A tabela abaixo mostra as probabilidades de estabilização da dívida em 2030 a depender do aumento de receitas que consideramos, para fins de simulação, efetuado integralmente em 2024. Também sensibilizamos as probabilidades a depender dos parâmetros da regra: em um desenho alternativo, em que a despesa tem um piso menor, de 0.0% real ao invés de 0.6% e também um teto menor, de 1.9% real ao invés de 2.5%, a probabilidade de estabilização da dívida é quase 15 p.p. maior em caso de aumentos de receita da ordem de 1% do PIB.

Note que com uma pequena redução do gasto de 0,6% ao ano, a probabilidade de sucesso do plano de estabilização aumentaria bastante. Mesmo sem nenhum aumento de receita, o novo arcabouço fiscal teria aproximadamente 40% de chance de estabilizar a dívida em 2030.

Por último, apenas uma ressalva: a tabela acima tem uma fragilidade que vale ser destacada. Nós não estamos colocando nenhum efeito negativo sobre o crescimento do PIB proveniente do aumento de carga tributária. Dessa forma, os números apresentados nas simulações com aumento de carga tributária podem ser irrealistas. O que reforça a importância de reduzir o crescimento médio do gasto público para elevar a probabilidade de estabilização da dívida do setor público.  
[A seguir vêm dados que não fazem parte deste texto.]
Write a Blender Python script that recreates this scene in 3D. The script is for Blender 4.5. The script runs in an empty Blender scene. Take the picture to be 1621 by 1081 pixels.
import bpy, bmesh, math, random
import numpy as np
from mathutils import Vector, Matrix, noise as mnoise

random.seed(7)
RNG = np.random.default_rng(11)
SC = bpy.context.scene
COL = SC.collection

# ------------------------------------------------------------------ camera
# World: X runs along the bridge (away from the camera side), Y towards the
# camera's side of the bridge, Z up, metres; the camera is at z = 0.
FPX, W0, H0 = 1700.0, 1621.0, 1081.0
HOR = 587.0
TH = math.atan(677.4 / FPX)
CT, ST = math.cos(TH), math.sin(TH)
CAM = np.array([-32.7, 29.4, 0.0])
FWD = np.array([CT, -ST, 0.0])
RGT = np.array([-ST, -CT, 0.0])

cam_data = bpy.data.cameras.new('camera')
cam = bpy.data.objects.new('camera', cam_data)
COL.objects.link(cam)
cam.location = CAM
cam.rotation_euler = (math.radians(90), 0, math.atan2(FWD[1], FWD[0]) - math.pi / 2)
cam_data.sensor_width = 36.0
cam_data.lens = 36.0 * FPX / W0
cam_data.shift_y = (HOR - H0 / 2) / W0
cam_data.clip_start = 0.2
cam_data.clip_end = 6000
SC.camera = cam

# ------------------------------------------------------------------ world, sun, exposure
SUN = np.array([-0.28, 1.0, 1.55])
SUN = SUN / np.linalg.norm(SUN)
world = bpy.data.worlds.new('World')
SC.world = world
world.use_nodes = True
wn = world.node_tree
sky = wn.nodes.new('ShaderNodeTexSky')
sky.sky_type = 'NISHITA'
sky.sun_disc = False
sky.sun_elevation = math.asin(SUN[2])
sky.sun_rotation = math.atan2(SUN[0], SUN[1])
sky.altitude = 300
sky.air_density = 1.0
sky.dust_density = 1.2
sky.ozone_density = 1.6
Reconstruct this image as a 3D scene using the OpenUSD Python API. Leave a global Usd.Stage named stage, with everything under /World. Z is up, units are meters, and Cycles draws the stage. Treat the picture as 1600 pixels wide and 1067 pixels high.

As opiniões emitidas nesta publicação são de exclusiva e de inteira responsabilidade dos autores, não refletindo, necessariamente, a opinião da SPX Capital.

As opiniões expressas neste artigo são de responsabilidade exclusiva dos autores, não refletindo necessariamente a opinião institucional da FGV. 

Comentários

Eli Moreno
Excelente análise. Porém, há um quinto e talvez maior problema, o qual, abarca parte dos demais. O arcabouço seguem regras da MMT - Modern Monetary Theory, onde os riscos de inflação ocasionados pela proposta de expansão real dos gastos sejam compensados por uma carga tributária maior. Daí, o grande empenho do governo em buscar novas fontes de recursos e elevar tributação de alguns segmentos. Porém, essa estratégia que pode se esgotar rapidamente, restando então o aumento da já elevada carga tributária e custo Brasil. Parece que o governo tem alguma noção disso, quando a estratégia de elevação de endividamento já está sendo aventada. Quem acompanha os resultados das economias baseadas na MMT sabe dos problemas que ela produz. Gostaria saber a opinião dos analistas.